Monday, December 5, 2016

#215 - Another Day Older

"St. Peter, don't you call me 'cause I can't go / I owe my soul to the company store." - Tennessee Ernie Ford - "Sixteen Tons"

Today is my birthday. Today, I enter another decade of this chronological journey we call life. A great deal of change has occurred in that time.

When I was born, a lifelong military man was President and just over four years away from warning about the dangers of acquiring unwarranted influence by the military-industrial complex and the potential for what he called "the potential rise of misplaced power." Today, it could be argued that those dangers have become reality, although not perhaps in the ways he envisioned.

When I was born, life was for many of us black and white and not simply the way in which we watched television. A large part of the nation was literally divided by the color line, and the differences between good and evil were, we thought, more clearly defined.

Today, many of us no longer watch television, instead getting our entertainment from our phones. That technological change has been accompanied by an apparent attempt to in some ways reclaim the "simplicity" of the decade in which I was born, complete with the calls by some to restore some modern-day equivalent of that "separate but equal" time.

Then, as now, we developed and shared technological advances not always aware of or even thinking about the potential ramifications or dangers for future generations. Then, as now, whole groups of people are fighting for the rights they argue were granted them in the Constitution.

The divisions present when I was born were less visible than they are today. In that sense, that decade was a simpler time. There were not dozens, if not hundreds (even thousands) of places from which to gather information available to the average person.

Today, we have the 24-hour news cycle, bloggers whom some people quote as if they were experts or trained journalists, a massive distrust of the so-called "liberal media" (so called because mainstream media is controlled by a handful of large corporations), and various Internet outlets for "fake news," many of which seem to have no other goal than to create and facilitate dissension and disagreement. (The fact that The Drudge Report is only one letter removed from dredge and rhymes with sludge is not lost on me.)

Some of our most important institutions are amongst the least admired or respected while we seemingly revere sports figures (basically entertainers) who make as much (if not more) money in a single year as many people make in a lifetime. At the same time, the gap between the richest and the poorest of us seems to grow exponentially while the middle gets squeezed even more tightly.
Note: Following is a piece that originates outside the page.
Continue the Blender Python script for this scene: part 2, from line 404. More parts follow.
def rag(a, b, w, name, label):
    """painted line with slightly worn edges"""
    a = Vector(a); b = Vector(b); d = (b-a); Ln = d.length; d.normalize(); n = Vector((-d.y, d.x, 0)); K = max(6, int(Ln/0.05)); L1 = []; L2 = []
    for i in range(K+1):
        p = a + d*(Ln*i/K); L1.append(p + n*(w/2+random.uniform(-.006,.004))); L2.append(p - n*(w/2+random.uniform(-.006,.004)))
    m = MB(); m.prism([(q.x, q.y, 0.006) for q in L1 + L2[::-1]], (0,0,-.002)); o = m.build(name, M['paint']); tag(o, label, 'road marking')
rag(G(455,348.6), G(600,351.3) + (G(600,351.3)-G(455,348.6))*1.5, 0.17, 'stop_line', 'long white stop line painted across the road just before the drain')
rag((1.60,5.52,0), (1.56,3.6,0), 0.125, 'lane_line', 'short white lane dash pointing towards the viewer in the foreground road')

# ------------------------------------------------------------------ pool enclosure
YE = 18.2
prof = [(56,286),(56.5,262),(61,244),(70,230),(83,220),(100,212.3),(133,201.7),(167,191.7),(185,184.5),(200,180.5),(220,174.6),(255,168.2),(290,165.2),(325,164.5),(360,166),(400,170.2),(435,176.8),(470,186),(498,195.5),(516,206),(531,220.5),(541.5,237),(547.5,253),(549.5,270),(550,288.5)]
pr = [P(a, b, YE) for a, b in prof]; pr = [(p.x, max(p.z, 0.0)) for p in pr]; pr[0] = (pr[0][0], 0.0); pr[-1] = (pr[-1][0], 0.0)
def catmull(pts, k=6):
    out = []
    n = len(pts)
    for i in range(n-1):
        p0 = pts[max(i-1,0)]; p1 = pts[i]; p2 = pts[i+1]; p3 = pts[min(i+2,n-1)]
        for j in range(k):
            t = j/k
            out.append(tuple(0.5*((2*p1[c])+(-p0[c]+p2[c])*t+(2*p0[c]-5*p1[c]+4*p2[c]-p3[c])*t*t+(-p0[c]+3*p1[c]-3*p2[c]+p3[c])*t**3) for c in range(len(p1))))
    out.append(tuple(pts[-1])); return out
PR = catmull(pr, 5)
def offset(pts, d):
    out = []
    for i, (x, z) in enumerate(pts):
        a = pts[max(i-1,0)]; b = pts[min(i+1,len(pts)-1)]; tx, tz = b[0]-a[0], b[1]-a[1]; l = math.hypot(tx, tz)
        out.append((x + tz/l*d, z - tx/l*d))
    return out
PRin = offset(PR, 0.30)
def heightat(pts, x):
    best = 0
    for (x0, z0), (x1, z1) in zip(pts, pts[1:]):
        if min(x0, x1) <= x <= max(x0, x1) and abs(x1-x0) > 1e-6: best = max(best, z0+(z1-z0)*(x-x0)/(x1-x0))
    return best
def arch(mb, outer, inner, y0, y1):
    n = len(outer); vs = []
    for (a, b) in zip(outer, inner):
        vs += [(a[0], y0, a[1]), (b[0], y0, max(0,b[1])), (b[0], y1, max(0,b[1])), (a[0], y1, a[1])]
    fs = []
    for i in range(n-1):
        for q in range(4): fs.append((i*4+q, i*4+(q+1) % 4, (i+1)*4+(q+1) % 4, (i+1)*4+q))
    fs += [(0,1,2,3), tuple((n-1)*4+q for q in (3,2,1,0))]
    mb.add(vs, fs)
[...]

Us baby boomers (those of us born between 1946 and 1964) were dubbed the "Me Generation" in the 1970s. For many, the focus on self-realization and self-fulfillment during our youth has given way to a different kind of focus on difference and a desire to keep those who are not like us out or separate.

Then again, perhaps it has always been like this. When Europeans came to America, they moved to control, eradicate, and segregate Native Americans who wished to hold on to their lands and their traditions. In the decades since I was born, America has attempted to bring (or perhaps impose) our way of life and our values to others who did not ask for it, helping to fuel conflicts in Vietnam and the Middle East in a sort of unholy crusade to impose the modern-day religion of capitalism on unbelievers.

I've lived long enough now to know that one answer does not fit all and to conclude that kneeling at the altar of the almighty dollar has the potential to do more damage than not (forests, waterways, skies have all paid the price).

Socrates once said "All things in moderation, including moderation." We seem to live in a world and a time of extremes (extreme wealth, extreme poverty, extreme politics, extreme religion). Perhaps a little moderation is in order - moderation of political views, of prejudices, of religious views, of greed, of damage to the environment.

While we plan and race to send expeditions to Mars and to the Universe beyond, perhaps we should take a bit more care of the world we currently inhabit. Otherwise, the problems we have failed to deal with and resolve here will be sure to follow us wherever we end up.